Born of the sublime R8 V8 - and with all its hunkered down aesthetics, balance and rapier handling - the 5.2 FSI has the V10 from the Gallardo nestled between its flanks.
Look down through the clear cover over the engine bay, and you will want to lick it. It's a masterpiece in modern design.
But nothing about the R8 V10 is ordinary.
The interior is a seduction in leather and polished alloy. It’s as black as a mortician’s eyebrow but flawless in fit and quality-feel.
It is so easy to get set ‘right’ behind the wheel, to feel a part of the car: the sequential lever nestled at the elbow, the superb sports wheel square-on, sitting low, clear chromatic dials ahead of a wide low bonnet - here, it feels all race car.
Push the lever across into drive, punch the ‘sport’ button nestling just below it, and the R8 strains at the leash with a smug high-tech growl.
But open the taps and it launches with the most astonishing rush. Producing 386kW and 530Nm, it pulls effortlessly from low in the rev range. It rises from a growl to a howl then to an outraged shriek all the way to its 8700rpm redline.
Punching it through the superb R Tronic six-speed box - effortlessly despatching each gear with a shrieking electrifying change - its 5.2 straining litres has the scenery blurring in seconds.

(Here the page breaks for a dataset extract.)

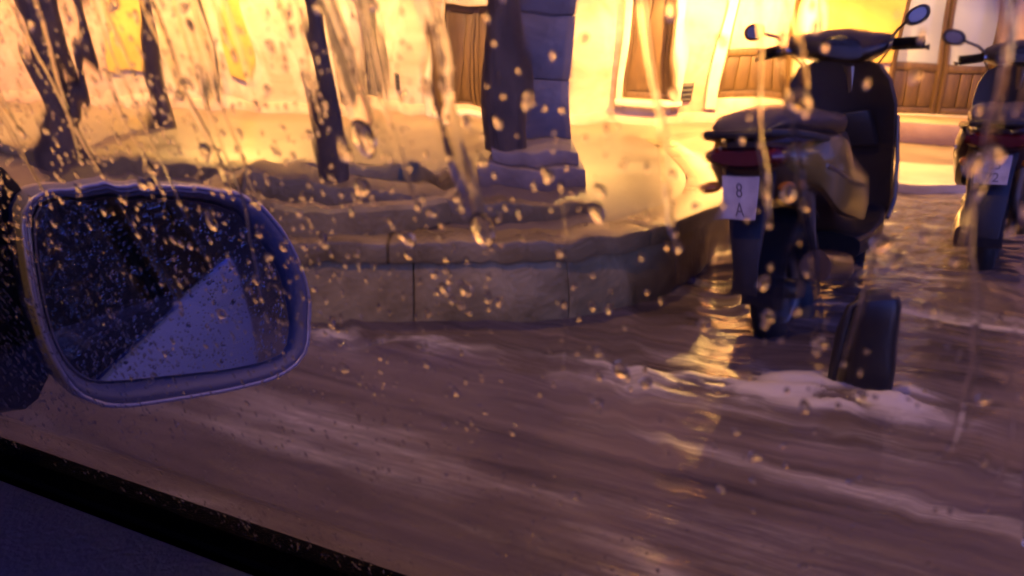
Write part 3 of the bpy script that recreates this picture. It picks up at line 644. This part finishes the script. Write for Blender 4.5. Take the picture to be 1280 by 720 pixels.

And putting that monstrous power to the tarmac is Audi's superb quattro AWD.
Comparatively lightweight at 1625kg, there is a bristling alertness and nimbleness to the way the R8 V10 points and steers.
It is astonishingly settled on the road, and can be placed with absolute and total precision into a corner.
Even at high speeds on a damp Phillip Island surface, this was a car that was never going to bite the hand at the wheel.
And, on the track, every part of the circuit becomes its own story.
Punching it out of the top turn, letting it drift wide under full power then slapping it down the main straight will again have your neck hairs jangling.
The sonorous howl from the V10 is intoxication itself, and there are brief moments of being transported to the angels on the crest of the rise leading down deep into turn one.
Hard on the superb ceramic brakes, pull back, one, then two gears, let the torque haul you through the apex, a brief punch on the accelerator, then settle, brake, back through the box, drag the nose around and squeeze it through turn two. "Patience here, patience..." you mutter to yourself... and so it goes.
This is a supercar - the R8 V10. It provides the heightened senses and super-real experience that only a supercar can provide.
It does things so well, is so fast, so engaging, and makes such wonderful noises while it sets the tarmac alight, that you can lose yourself completely in every moment.
It's not the fastest nor most brutal we've driven, but, automotive art and engineering in one, this R8 is complete on every level.
If you can beg, borrow, or buy your way onto a racetrack with Audi's R8 5.2 FSI V10 - then do it. I guess that's what the Audi Drive Experience program is all about.